Certains étaient des hommes dont la passion était de s'habiller en femmes. D'autres avaient toujours su qu'elles étaient nées dans le mauvais corps et étaient femmes. Tous·tes, grâce au bouche-à-oreille circulant dans la bourgeoisie éduquée américaine, intégraient le cercle secret gaiment tenu et élargi par Susanna et sa femme Maria. Maria s'était mariée à Susanna lorsqu'elle était encore Tito et avait continué de l'aimer lorsque Tito s'était épanoui en Susanna. Alors, le couple avait acheté une maison loin du qu'en-dira-t-on et avait fait du lieu un point de rencontre, de fête et de brassage pour les hommes sortant des carcans de leur genre.
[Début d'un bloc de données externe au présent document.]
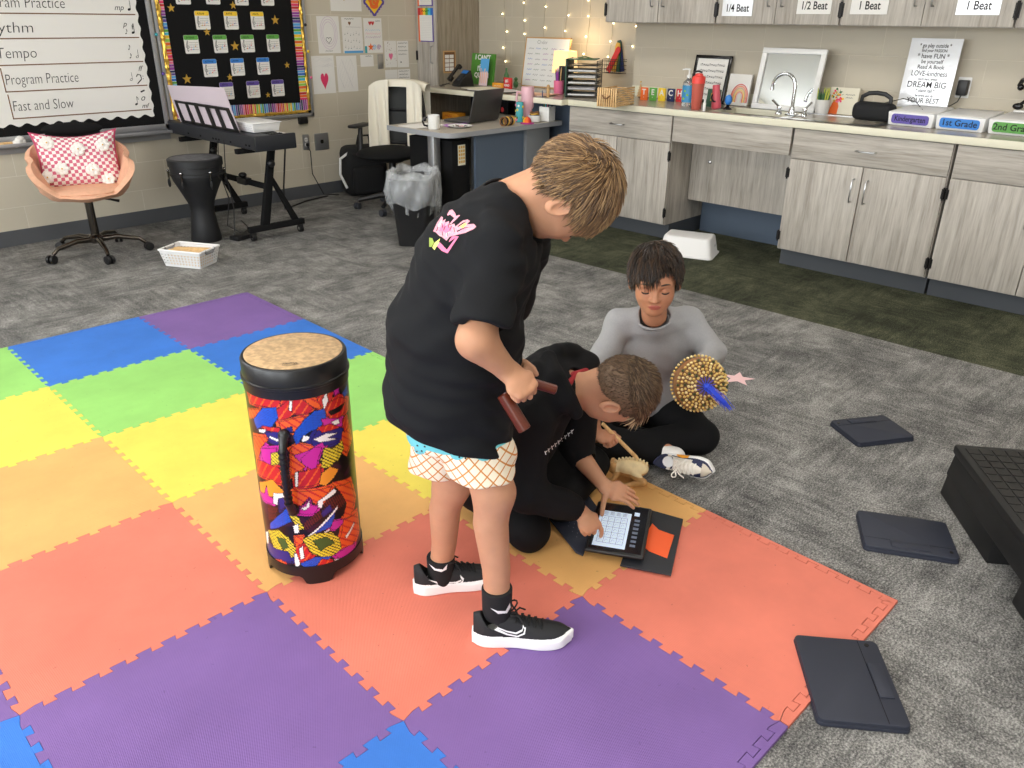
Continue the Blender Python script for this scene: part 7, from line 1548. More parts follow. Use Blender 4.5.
sh_w = f_wrinkle(shorts, .0025, 30, 12, (1,1,.5)); lo, hi = bbox([cutR, cutL, A(458,400,1.66)], .16); sdf_obj('shorts', sh_w, lo, hi, .0035, 'waffle_cloth', boy, org)
z6 = lambda x, y: (370+x*.3644, 380+y*.3644)
bl = [('teal_print', [z6(x+20*math.cos(a)*w_, y+15*math.sin(a)) for a in np.linspace(0, 2*PI, 14)[:-1]]) for x, y, w_ in ((138,190,.85),(240,205,1.0),(312,208,1.0))]+[('teal_print', [z6(52,100),z6(100,150),z6(98,176),z6(75,170),z6(54,150)]),('teal_print', [z6(98,150),z6(200,185),z6(300,200),z6(372,150),z6(372,175),z6(300,212),z6(200,205),z6(100,178)])]
sprk = [('ink', [z6(x-2,y-3),z6(x+3,y-1),z6(x+2,y+3),z6(x-3,y+1)]) for x, y in ((65,130),(72,150),(88,160),(60,115),(130,180),(142,195),(150,183),(128,196),(232,205),(245,212),(250,203),(262,215),(275,208))]
decal('teal_trim', boy, sh_w, bl+sprk, org, .3, 1.4)
# socks and shoes
for nm, a, heel, toe, lb in (('R', aR, W(-.092,1.560,0), W(.162,1.560,0), 0), ('L', aL, W(-.262,1.742,0), W(-.025,1.800,0), 1)):
    sk = f_union([f_chain([a+V3([0,0,.030]), a-V3([0,0,.035])], [.0385,.037]), f_cap(a-V3([0,0,.02]), V3(heel)*.68+V3(toe)*.32+V3([0,0,.05]), .027, .018)], .01); sk2 = lambda P, a=a, sk=sk: smax(sk(P), (P[:,2]-float(a[2])-.034).astype(np.float32), .004); lo, hi = bbox([a, a-V3([0,0,.05]), V3(heel)*.5+V3(toe)*.5], .07); sdf_obj('sock', sk2, lo, hi, .0025, 'sock_black', boy, org)
    o, gS, RS, LS_ = make_shoe('shoe', boy, heel, toe, (0,0,1), org, ['shoe_black','sole_white']); laces(o, V3(heel), RS, LS_, org, 'lace_black')
    if nm == 'R':
        sw = [z6(322,672),z6(345,676),z6(375,688),z6(400,693),(370+418*.3644,380+684*.3644),z6(420,668),z6(428,680),z6(425,698),z6(405,706),z6(375,700),z6(345,688)]; inn = [z6(345,680),z6(375,692),z6(402,698),z6(418,690),z6(421,680),z6(424,685),z6(421,695),z6(404,702),z6(377,696)]
        decal('side_mark', o, gS, [('mark_white', sw),('shoe_black', inn)], org, .25, 1.4); decal('sock_mark', boy, sk2, [('mark_white', [z6(330,626),z6(350,634),z6(372,634),z6(384,612),z6(386,624),z6(376,640),z6(352,642)])], org, .25, 1.4)
    else:
        decal('side_mark', o, gS, [('mark_white', [z6(160,548),z6(195,556),z6(235,554),z6(250,548),z6(247,534),z6(258,545),z6(254,558),z6(225,562),z6(190,562)]),('shoe_black', [z6(180,553),z6(200,559),z6(240,557),z6(251,552),z6(250,544),z6(254,550),z6(248,556),z6(225,559),z6(195,558)])], org, .25, 1.5); decal('sock_mark', boy, sk2, [('mark_white', [z6(162,505),z6(180,518),z6(200,520),z6(212,506),z6(210,520),z6(196,527),z6(176,522)])], org, .25, 1.4)
# the two wooden tubes he holds
def tube_stick(p0, p1, r, label):
    t = thing('wooden_tube', label, 'percussion tube', tuple(p0), 0, None); b = MB(); d = Vector(tuple(p1-p0)); L_ = d.length; M_ = d.to_track_quat('Z', 'Y').to_matrix().to_4x4()
    b.lathe([(r*.7,.004),(r*.78,0),(r,.0015),(r,L_-.0015),(r*.78,L_),(r*.7,L_-.004),(r*.7,L_-.03),(.0005,L_-.03)], 'tube_wood', M_, 24); b.obj('tube', t)
gp = wrR+unit(I3(.62,-.62,.1))*.062-unit(I3(.35,.35,.85))*.016
tube_stick(A(503,394,1.50), A(525,430,1.475), .0145, 'reddish brown wooden tube pointing down from the standing boy\'s fist'); tube_stick(A(506,375,1.53), A(556,390,1.54), .0105, 'thinner reddish wooden tube pointing right from the standing boy\'s fist')
# ================================================================ SEATED BOY IN THE BLACK HOODIE
org = W(-.02, 2.12, 0); boy = thing('person', 'boy in a black hoodie sitting cross-legged, bent over the tablet and pointing', 'person', tuple(org))
hc = A(615,391,2.07); HR = frame(I3(.28,-.72,-.63), I3(.90,.10,.28)); hs = 1.0
hd = f_near(f_local(hc, HR, hs, head_skin()), hc, .155)
pel = W(-.05, 2.16, .13); n0, n1 = A(574,392,2.09), hc+HR@np.array([0,-.035,-.05])
sN, eN, wN = A(528,418,1.96), A(524,492,1.91), A(579,511,1.955); sF, eF, wF = A(580,372,2.22), A(577,452,2.24), A(604,486,2.13)
kN, kF = W(.050,1.955,.062), W(.255,2.30,.075); fN, fF = W(-.02,2.24,.05), W(.16,2.10,.05)
armN = f_chain([sN, eN, wN], [.040,.034,.022]); armF = f_union([f_chain([sF, eF], [.040,.034]), f_chain([eF, wF], [.034,.021])], .02)
hN = hand(wN, I3(.62,-.72,.20), I3(.35,.45,.8), -1, [.50,1.25,1.4,1.45], k=.86, thumb=(.55,.8,-.5), tcurl=.9); hF = hand(wF, I3(.92,-.30,.15), I3(.15,.60,.75), 1, [.25,.22,.22,.25], k=.84, thumb=(1.0,.10,-.30), tcurl=.1, spread=.05)
tors = f_loft([pel, A(530,405,2.12), A(560,390,2.10)], [.10,.105,.08], [.09,.08,.06], FW.tolist()+[0])
legs = f_union([f_chain([pel, kN], [.085,.058]), f_chain([kN, fN], [.055,.036]), f_chain([pel, kF], [.085,.058]), f_chain([kF, fF], [.055,.036])], .03); nk = f_cap(n0, n1, .045, .043)
def skin2(P):
    d = smin(tors(P), nk(P), .04); d = smin(d, hd(P), .03); d = smin(d, legs(P), .03); d = smin(d, smin(armN(P), hN(P), .015), .02); return smin(d, smin(armF(P), hF(P), .015), .02)
lo, hi = bbox([pel, kN, kF, hc, wN, wF, sF, fN], .15); sdf_obj('body', skin2, lo, hi, .003, ['skin_fair','lip'], boy, org, 0, skin_mats(HR, hc, hs, 0)); eyes(boy, hc, HR, hs, org, 'hair_ash_dark')
zy = [-.13,-.10,-.075,-.045,-.02,.005,.02,.035,.05,.07,.10]; zz = [-.055,-.050,-.035,-.020,.020,.022,.010,.018,.040,.056,.060]
side = f_local(hc, HR, hs, hair_cap(zy, zz, .0022)); topc = f_local(hc, HR, hs, hair_cap([-.12,-.02,.06,.10], [.078,.066,.062,.060], .010))
sdf_obj('hair', side, hc-.15, hc+.15, .0025, 'hair_fade', boy, org, 0); 
whorl = np.array([0,-.07,.095])
fl3 = lambda P: np.stack([P[:,0]*2+.05, np.full(len(P), 1.), np.where(P[:,1] > .06, -.8, .05)], 1)
strands('hair_top', boy, hc, HR, hs, lambda P: (P[:,2] > .070-.02*(P[:,1] > .03)) & (P[:,1] > -.07), fl3, 3400, lambda P: np.where(P[:,1] > .04, .040, .028), .20, .00105, ['hair_ash','hair_ash_dark','hair_ash_dark','hair_ash','hair_blond_dark'], org, 11, 6, None, .30)
strands('fringe', boy, hc, HR, hs, lambda P: (P[:,1] > .045) & (P[:,2] > .056), lambda P: np.stack([P[:,0]*4, np.full(len(P), .5), np.full(len(P), -.6)], 1), 900, lambda P: np.full(len(P), .056), .28, .0011, ['hair_tip','hair_ash','hair_tip','hair_ash_dark'], org, 12, 7, lambda q: q[:,1] > .080, .35, (0,.9,-.05))
strands('crown_hair', boy, hc, HR, hs, lambda P: (P[:,2] > .055) & (P[:,1] < -.02), lambda P: np.stack([.5*np.ones(len(P)), .4+0*P[:,0], .1+0*P[:,0]], 1), 1300, lambda P: np.full(len(P), .022), .10, .0010, ['hair_ash','hair_ash_dark','hair_ash_dark'], org, 9, 5, None, .5)
strands('hair_sides', boy, hc, HR, hs, lambda P: (P[:,2] > np.interp(P[:,1], zy, zz)+.002) & (P[:,2] < .085), lambda P: np.stack([0*P[:,0], np.full(len(P), -.4), np.full(len(P), -.8)], 1), 3800, lambda P: .004+.010*np.clip((P[:,2])/.08, 0, 1), .07, .0008, ['hair_fade','hair_fade_b','hair_ash_dark'], org, 13, 3, None, .25)
# hoodie
ht = f_loft([pel+V3([0,0,-.01]), A(522,420,2.12), A(548,388,2.13), A(566,388,2.11)], [.155,.150,.125,.075], [.130,.115,.095,.062], FW.tolist()+[0], .05)
slN = f_union([f_cap(sN, eN, .066,.058), f_cap(eN, eN*.15+wN*.85, .058,.036)], .025); slF = f_union([f_cap(sF, eF, .062,.054), f_cap(eF, eF*.62+wF*.38, .052,.040)], .025)
hood = f_union([f_chain([A(535,376,2.04), A(548,362,2.14), A(566,358,2.22), A(584,364,2.24)], [.034,.044,.044,.030]), f_chain([A(535,376,2.04), A(546,392,1.99), A(563,402,1.97)], [.034,.032,.022])], .02)
hood = f_union([hood, f_chain([A(550,358,2.08), A(557,378,2.00), A(566,396,1.975), A(577,412,1.985)], [.026,.024,.020,.014]), f_chain([A(558,352,2.16), A(575,353,2.22), A(592,362,2.24)], [.030,.032,.022])], .010)
hoodcut = f_cap(n0+V3([0,0,.012]), n1, .048, .052)
def hoodie(P):
    d = smin(ht(P), f_chain([sN, A(548,392,2.11), sF], [.056,.075,.056])(P), .05); d = smin(d, hood(P), .018); d = smin(d, slN(P), .03); d = smin(d, slF(P), .03)
    d = smax(d, -hoodcut(P), .006); cN = f_cap(eN*.2+wN*.8, wN+unit(wN-eN)*.06, .027,.030)(P); d = smax(d, -cN, .003); cF = f_cap(eF*.66+wF*.34, wF, .036,.038)(P); return smax(smax(d, -cF, .003), -(hd(P)-.006), .004)
hw = f_wrinkle(f_wrinkle(hoodie, .0055, 15, 14), .003, 38, 18); lo, hi = bbox([pel, sN, sF, eN, eF, wN, A(548,362,2.2)], .17); lo[2] = max(lo[2], -.0)
sdf_obj('hoodie', hw, lo, hi, .0038, 'hoodie_black', boy, org)
lin_ = f_union([f_chain([A(569,384,2.035), A(574,375,2.09), A(586,371,2.15)], [.009,.011,.009])], .006); sdf_obj('red_collar', lin_, *bbox([A(566,384,2.03), A(586,374,2.15)], .05), .0025, 'hoodie_red', boy, org)
b = MB(); pc = [A(571,384,2.03), A(570,396,2.01), A(574,408,2.0)]; b.tube([tuple(p-org+IT*.012) for p in pc], .0012, 'brown', 6); b.obj('necklace', boy)
pa = f_wrinkle(f_union([f_cap(pel, kN, .105,.068), f_cap(kN, fN, .062,.050), f_cap(pel, kF, .105,.068), f_cap(kF, fF, .064,.050), f_ell(pel-V3([0,0,.01]), (.15,.14,.12))], .03), .004, 24, 5)
pants = lambda P: smax(pa(P), (.001-P[:,2]).astype(np.float32), .008)
lo, hi = bbox([pel, kN, kF, fN, fF], .16); lo[2] = -.012; sdf_obj('trousers', pants, lo, hi, .004, 'pants_black', boy, org)
z8 = lambda x, y: (500+x*.3648, 320+y*.3648)
sc_ = []
for k in range(9):
    x0, y0 = 122+k*9, 366-k*7.2; sc_.append(('mark_white', [z8(x0, y0-6), z8(x0+2, y0-7), z8(x0+5, y0+3), z8(x0+3, y0+4)])); sc_.append(('mark_white', [z8(x0+3, y0-5), z8(x0+8, y0-9), z8(x0+8, y0-7), z8(x0+4, y0-3)]))
decal('chest_lettering', boy, hw, sc_, org, .25, 1.6)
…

« J'ai grandi en jouant le jeu et je l'ai très bien joué », remarque Diana, l'une des femmes trans témoignant dans Casa Susanna, qui se sera mariée avec une femme parce qu'il lui est inenvisageable de faire autrement. « À l'époque, on se disait travestis, pas transgenre », raconte Kate, rappelant que dans ces années, la transidentité est un vécu sur lequel peu de mots sont encore posés.

De fait, parmi les dizaines d'hommes ayant fréquenté la Casa Susanna le temps d'une nuit ou de plusieurs mois, plusieurs évolueront au fil du temps, passant de travesti à femme trans. Certaines recourront même aux premières thérapies hormonales, d'autres opteront pour la chirurgie. La Casa Susanna devient alors un havre où, en plus des paillettes des spectacles de cabaret qui s'y tiennent, la communauté se transmet un savoir balbutiant et les noms des docteurs alliés de la cause.

Mais ce qui frappe le plus dans l'épopée de la Casa Susanna telle que racontée par Sébastien Lifshitz, c'est la place des épouses de ces hommes en marge. Comme Maria, nombreuses sont celles qui ont trouvé la force de rester fidèles et de braver la honte de sortir des normes étriquées de l'après-guerre en accompagnant Monsieur dans la sulfureuse Casa. Il est d'ailleurs intéressant de comprendre au fil du documentaire que ces hommes sont quelque part plus conformistes que leurs épouses : chez Susanna, on n'accepte pas les hommes gays, parce que ces travestis qui adorent s'habiller en bourgeoise distinguée se revendiquent hétéros.

Peut-être ces épouses y trouvaient-elles leur compte. Peut-être aussi ont-elles embrassé une posture sacrificielle, parce que le divorce n'était forcément une option. « Je sais que mon père aimait profondément ma mère, mais je ne l'ai jamais vu amoureux », confie à la caméra Mendy, la fille de l'un des habitué·es de la Casa Susanna.

La force de ce documentaire qui prend son temps (1h30), c'est de rendre hommage aux fabuleuses créatures queer ayant peuplé la Casa Susanna, sans oublier les familles, épouses et enfants, qui ont composé avec ce mode de vie underground imposé. Présenté dans plusieurs festivals de prestige - Festival de Venise, Toronto International Film Festival - Casa Susanna vient combler un pan manquant de l'histoire de la transidentité, avec la sensibilité à laquelle Sébastien Lifshitz (Petite fille, Adolescentes...) commence à nous habituer.